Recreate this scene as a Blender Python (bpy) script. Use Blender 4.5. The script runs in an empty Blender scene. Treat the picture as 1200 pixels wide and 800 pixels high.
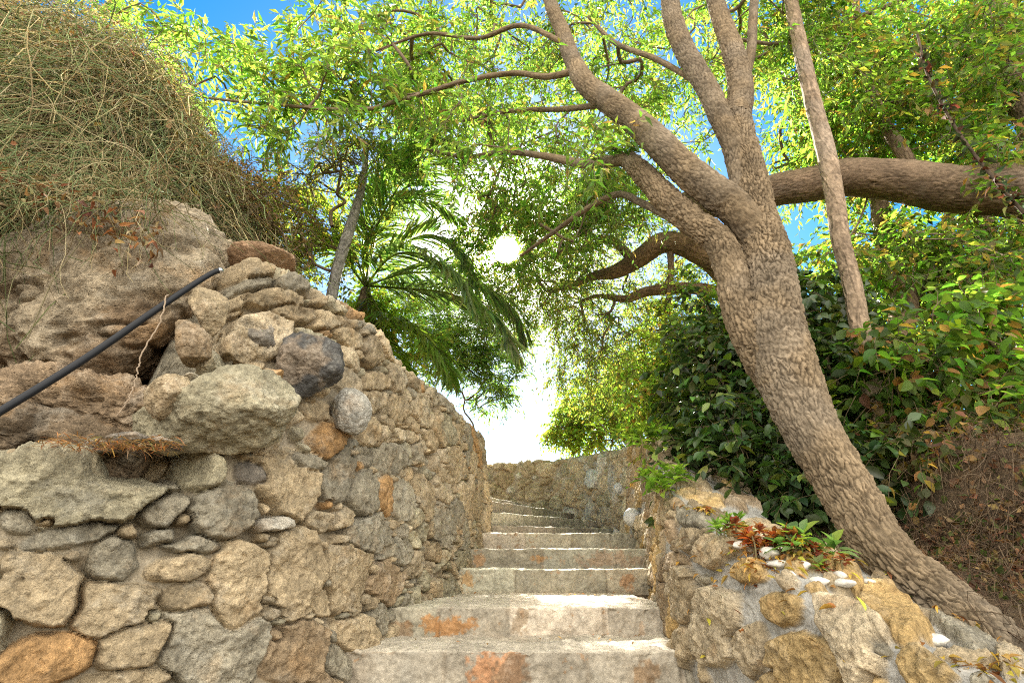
import bpy, math, time
import numpy as np
T0 = time.time()
rng = np.random.default_rng(11)
PI = math.pi
R = math.radians
scene = bpy.context.scene
COL = scene.collection
V = lambda *a: np.array(a, dtype=float)

# ------------------------------------------------------------------ camera model
PITCH = R(23.0)
EYE = 1.15
F_ = V(0, math.cos(PITCH), math.sin(PITCH)); U_ = V(0, -math.sin(PITCH), math.cos(PITCH))
CAM = V(0, 0, EYE)

def at(px, py, d):
    """point seen at pixel (px, py) of the 1200x800 photograph, d metres away along the ground"""
    v = F_ + V((px - 600) / 600, 0, 0) + U_ * ((400 - py) / 600)
    return CAM + v * (d / v[1])

def mpp(px, py, d):
    """metres covered by one pixel there"""
    v = F_ + V((px - 600) / 600, 0, 0) + U_ * ((400 - py) / 600)
    return d / v[1] / 600

def to_px(P):
    q = P - CAM
    w = q @ F_
    w = np.where(np.abs(w) < 1e-4, 1e-4, w)
    return 600 + 600 * q[..., 0] / w, 400 - 600 * (q @ U_) / w, w

SUN_EL, SUN_AZ = R(33.1), R(-0.8)
SUN = V(math.sin(SUN_AZ) * math.cos(SUN_EL), math.cos(SUN_AZ) * math.cos(SUN_EL), math.sin(SUN_EL))

# ------------------------------------------------------------------ noise
def _h(i, j, k, s):
    n = (i * 374761393 + j * 668265263 + k * 2147483647 * 3 + s * 1274126177) & 0xFFFFFFFF
    n = ((n ^ (n >> 13)) * 1274126177) & 0xFFFFFFFF
    n = ((n ^ (n >> 16)) * 2246822519) & 0xFFFFFFFF
    return ((n ^ (n >> 15)) & 0xFFFF) / 32767.5 - 1.0

def vnoise(p, s=0):
    f = np.floor(p); i = f.astype(np.int64); t = p - f
    t = t * t * t * (t * (t * 6 - 15) + 10)
    x, y, z = i[..., 0], i[..., 1], i[..., 2]
    tx, ty, tz = t[..., 0], t[..., 1], t[..., 2]
    def L(a, b, w): return a + (b - a) * w
    return L(L(L(_h(x, y, z, s), _h(x + 1, y, z, s), tx), L(_h(x, y + 1, z, s), _h(x + 1, y + 1, z, s), tx), ty),
             L(L(_h(x, y, z + 1, s), _h(x + 1, y, z + 1, s), tx), L(_h(x, y + 1, z + 1, s), _h(x + 1, y + 1, z + 1, s), tx), ty), tz)

def fbm(p, octs=4, gain=.5, s=0):
    p = np.asarray(p, float); a, tot, out = 1.0, 0.0, 0.0
    for o in range(octs):
        out = out + a * vnoise(p * (2.03 ** o) + o * 17.3, s + o * 7); tot += a; a *= gain
    return out / tot

def cell2(p, s=0):
    """2-D cellular noise: F1, F2, cell value"""
    f = np.floor(p).astype(np.int64); d1 = np.full(p.shape[:-1], 9.0); d2 = d1.copy(); cv = d1.copy()
    for a in (-1, 0, 1):
        for b in (-1, 0, 1):
            i, j = f[..., 0] + a, f[..., 1] + b
            z = np.zeros_like(i)
            ox = .5 + .42 * _h(i, j, z, s); oy = .5 + .42 * _h(i, j, z, s + 31)
            d = np.hypot(i + ox - p[..., 0], j + oy - p[..., 1])
            m = d < d1
            d2 = np.where(m, d1, np.minimum(d2, d)); cv = np.where(m, _h(i, j, z, s + 77), cv); d1 = np.where(m, d, d1)
    return d1, d2, cv

def sstep(a, b, x):
    t = np.clip((x - a) / (b - a), 0, 1)
    return t * t * (3 - 2 * t)

def nrm(v):
    return v / np.maximum(np.linalg.norm(v, axis=-1, keepdims=True), 1e-9)

# ------------------------------------------------------------------ object helpers
def mesh_obj(name, verts, faces_idx, counts, mat, parent=None, col=None, smooth=True, extra=None):
    me = bpy.data.meshes.new(name)
    verts = np.asarray(verts, np.float32).reshape(-1, 3)
    if parent is not None:
        q = parent
        while q is not None:
            verts = verts - np.array(q.location, np.float32); q = q.parent
    me.vertices.add(len(verts)); me.vertices.foreach_set('co', verts.ravel())
    faces_idx = np.asarray(faces_idx, np.int32).ravel(); counts = np.asarray(counts, np.int32).ravel()
    me.loops.add(len(faces_idx)); me.loops.foreach_set('vertex_index', faces_idx)
    me.polygons.add(len(counts))
    st = np.zeros(len(counts), np.int32); st[1:] = np.cumsum(counts)[:-1]
    me.polygons.foreach_set('loop_start', st)
    me.polygons.foreach_set('use_smooth', np.full(len(counts), smooth))
    if col is not None:
        c = np.ones((len(verts), 4), np.float32); c[:, :3] = np.clip(np.asarray(col), 0.002, 1)
        a = me.attributes.new('Col', 'FLOAT_COLOR', 'POINT'); a.data.foreach_set('color', c.ravel())
    if extra is not None:
        a = me.attributes.new('bk', 'FLOAT_VECTOR', 'POINT'); a.data.foreach_set('vector', np.asarray(extra, np.float32).ravel())
    me.materials.append(mat)
    me.update(calc_edges=True); me.validate()
    o = bpy.data.objects.new(name, me); COL.objects.link(o)
    if parent is not None: o.parent = parent
    return o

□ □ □

Whichever lines contain the string "scene", select and copy them.

Recreate this scene as a Blender Python (bpy) script. Use Blender 4.5. The script runs in an empty Blender scene. Treat the picture as 1200 pixels wide and 800 pixels high.
scene = bpy.context.scene
COL = scene.collection